Repeat all of the data precisely.
***
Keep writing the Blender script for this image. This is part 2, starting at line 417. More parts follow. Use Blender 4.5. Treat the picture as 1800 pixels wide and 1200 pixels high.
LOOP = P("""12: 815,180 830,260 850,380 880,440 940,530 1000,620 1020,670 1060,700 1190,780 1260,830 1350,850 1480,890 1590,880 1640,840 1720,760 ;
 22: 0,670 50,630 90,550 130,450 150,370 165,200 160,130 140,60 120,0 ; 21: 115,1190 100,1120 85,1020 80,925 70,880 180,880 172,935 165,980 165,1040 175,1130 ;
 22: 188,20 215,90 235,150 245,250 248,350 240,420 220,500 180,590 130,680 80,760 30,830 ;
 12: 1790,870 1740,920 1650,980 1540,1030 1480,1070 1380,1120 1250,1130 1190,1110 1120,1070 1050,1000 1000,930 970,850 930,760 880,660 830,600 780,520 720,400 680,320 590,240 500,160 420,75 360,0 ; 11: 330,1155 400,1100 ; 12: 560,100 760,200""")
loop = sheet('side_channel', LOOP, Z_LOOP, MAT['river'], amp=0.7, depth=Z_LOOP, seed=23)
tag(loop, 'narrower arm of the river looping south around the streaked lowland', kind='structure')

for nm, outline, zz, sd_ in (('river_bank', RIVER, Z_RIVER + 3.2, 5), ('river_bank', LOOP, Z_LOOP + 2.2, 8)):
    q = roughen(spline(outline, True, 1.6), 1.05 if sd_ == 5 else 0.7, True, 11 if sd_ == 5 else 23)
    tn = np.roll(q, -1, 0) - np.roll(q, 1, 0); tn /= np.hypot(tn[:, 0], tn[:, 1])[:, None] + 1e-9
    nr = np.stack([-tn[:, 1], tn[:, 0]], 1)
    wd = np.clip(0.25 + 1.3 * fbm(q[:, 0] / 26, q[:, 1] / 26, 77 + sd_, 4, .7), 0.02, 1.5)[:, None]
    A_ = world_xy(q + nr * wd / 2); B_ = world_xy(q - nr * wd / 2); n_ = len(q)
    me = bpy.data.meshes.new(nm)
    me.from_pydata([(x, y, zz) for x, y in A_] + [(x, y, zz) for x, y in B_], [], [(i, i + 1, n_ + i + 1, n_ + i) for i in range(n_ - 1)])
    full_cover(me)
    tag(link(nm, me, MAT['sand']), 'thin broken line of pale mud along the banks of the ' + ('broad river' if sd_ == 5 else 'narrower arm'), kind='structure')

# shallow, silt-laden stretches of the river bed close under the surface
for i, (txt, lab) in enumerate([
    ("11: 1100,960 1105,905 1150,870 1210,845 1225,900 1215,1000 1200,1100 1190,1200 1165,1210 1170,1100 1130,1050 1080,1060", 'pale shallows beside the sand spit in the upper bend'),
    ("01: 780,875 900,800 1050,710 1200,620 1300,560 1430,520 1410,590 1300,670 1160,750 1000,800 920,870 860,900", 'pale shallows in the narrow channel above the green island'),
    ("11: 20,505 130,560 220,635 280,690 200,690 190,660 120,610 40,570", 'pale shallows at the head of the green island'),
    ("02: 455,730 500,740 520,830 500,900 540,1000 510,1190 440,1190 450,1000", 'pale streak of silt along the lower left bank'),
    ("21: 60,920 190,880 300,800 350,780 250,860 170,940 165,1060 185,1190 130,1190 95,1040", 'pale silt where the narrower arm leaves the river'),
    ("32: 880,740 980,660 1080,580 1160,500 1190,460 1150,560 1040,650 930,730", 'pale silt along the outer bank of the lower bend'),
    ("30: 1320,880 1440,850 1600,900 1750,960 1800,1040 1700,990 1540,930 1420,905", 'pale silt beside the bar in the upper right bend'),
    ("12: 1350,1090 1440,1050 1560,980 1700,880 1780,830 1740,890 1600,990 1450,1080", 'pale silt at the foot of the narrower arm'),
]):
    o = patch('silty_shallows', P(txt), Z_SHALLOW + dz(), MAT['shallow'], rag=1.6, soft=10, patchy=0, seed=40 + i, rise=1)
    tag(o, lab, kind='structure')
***
=== FINISHED EXERCISE ===
Keep writing the Blender script for this image. This is part 2, starting at line 417. More parts follow. Use Blender 4.5. Treat the picture as 1800 pixels wide and 1200 pixels high.
LOOP = P("""12: 815,180 830,260 850,380 880,440 940,530 1000,620 1020,670 1060,700 1190,780 1260,830 1350,850 1480,890 1590,880 1640,840 1720,760 ;
 22: 0,670 50,630 90,550 130,450 150,370 165,200 160,130 140,60 120,0 ; 21: 115,1190 100,1120 85,1020 80,925 70,880 180,880 172,935 165,980 165,1040 175,1130 ;
 22: 188,20 215,90 235,150 245,250 248,350 240,420 220,500 180,590 130,680 80,760 30,830 ;
 12: 1790,870 1740,920 1650,980 1540,1030 1480,1070 1380,1120 1250,1130 1190,1110 1120,1070 1050,1000 1000,930 970,850 930,760 880,660 830,600 780,520 720,400 680,320 590,240 500,160 420,75 360,0 ; 11: 330,1155 400,1100 ; 12: 560,100 760,200""")
loop = sheet('side_channel', LOOP, Z_LOOP, MAT['river'], amp=0.7, depth=Z_LOOP, seed=23)
tag(loop, 'narrower arm of the river looping south around the streaked lowland', kind='structure')

for nm, outline, zz, sd_ in (('river_bank', RIVER, Z_RIVER + 3.2, 5), ('river_bank', LOOP, Z_LOOP + 2.2, 8)):
    q = roughen(spline(outline, True, 1.6), 1.05 if sd_ == 5 else 0.7, True, 11 if sd_ == 5 else 23)
    tn = np.roll(q, -1, 0) - np.roll(q, 1, 0); tn /= np.hypot(tn[:, 0], tn[:, 1])[:, None] + 1e-9
    nr = np.stack([-tn[:, 1], tn[:, 0]], 1)
    wd = np.clip(0.25 + 1.3 * fbm(q[:, 0] / 26, q[:, 1] / 26, 77 + sd_, 4, .7), 0.02, 1.5)[:, None]
    A_ = world_xy(q + nr * wd / 2); B_ = world_xy(q - nr * wd / 2); n_ = len(q)
    me = bpy.data.meshes.new(nm)
    me.from_pydata([(x, y, zz) for x, y in A_] + [(x, y, zz) for x, y in B_], [], [(i, i + 1, n_ + i + 1, n_ + i) for i in range(n_ - 1)])
    full_cover(me)
    tag(link(nm, me, MAT['sand']), 'thin broken line of pale mud along the banks of the ' + ('broad river' if sd_ == 5 else 'narrower arm'), kind='structure')

# shallow, silt-laden stretches of the river bed close under the surface
for i, (txt, lab) in enumerate([
    ("11: 1100,960 1105,905 1150,870 1210,845 1225,900 1215,1000 1200,1100 1190,1200 1165,1210 1170,1100 1130,1050 1080,1060", 'pale shallows beside the sand spit in the upper bend'),
    ("01: 780,875 900,800 1050,710 1200,620 1300,560 1430,520 1410,590 1300,670 1160,750 1000,800 920,870 860,900", 'pale shallows in the narrow channel above the green island'),
    ("11: 20,505 130,560 220,635 280,690 200,690 190,660 120,610 40,570", 'pale shallows at the head of the green island'),
    ("02: 455,730 500,740 520,830 500,900 540,1000 510,1190 440,1190 450,1000", 'pale streak of silt along the lower left bank'),
    ("21: 60,920 190,880 300,800 350,780 250,860 170,940 165,1060 185,1190 130,1190 95,1040", 'pale silt where the narrower arm leaves the river'),
    ("32: 880,740 980,660 1080,580 1160,500 1190,460 1150,560 1040,650 930,730", 'pale silt along the outer bank of the lower bend'),
    ("30: 1320,880 1440,850 1600,900 1750,960 1800,1040 1700,990 1540,930 1420,905", 'pale silt beside the bar in the upper right bend'),
    ("12: 1350,1090 1440,1050 1560,980 1700,880 1780,830 1740,890 1600,990 1450,1080", 'pale silt at the foot of the narrower arm'),
]):
    o = patch('silty_shallows', P(txt), Z_SHALLOW + dz(), MAT['shallow'], rag=1.6, soft=10, patchy=0, seed=40 + i, rise=1)
    tag(o, lab, kind='structure')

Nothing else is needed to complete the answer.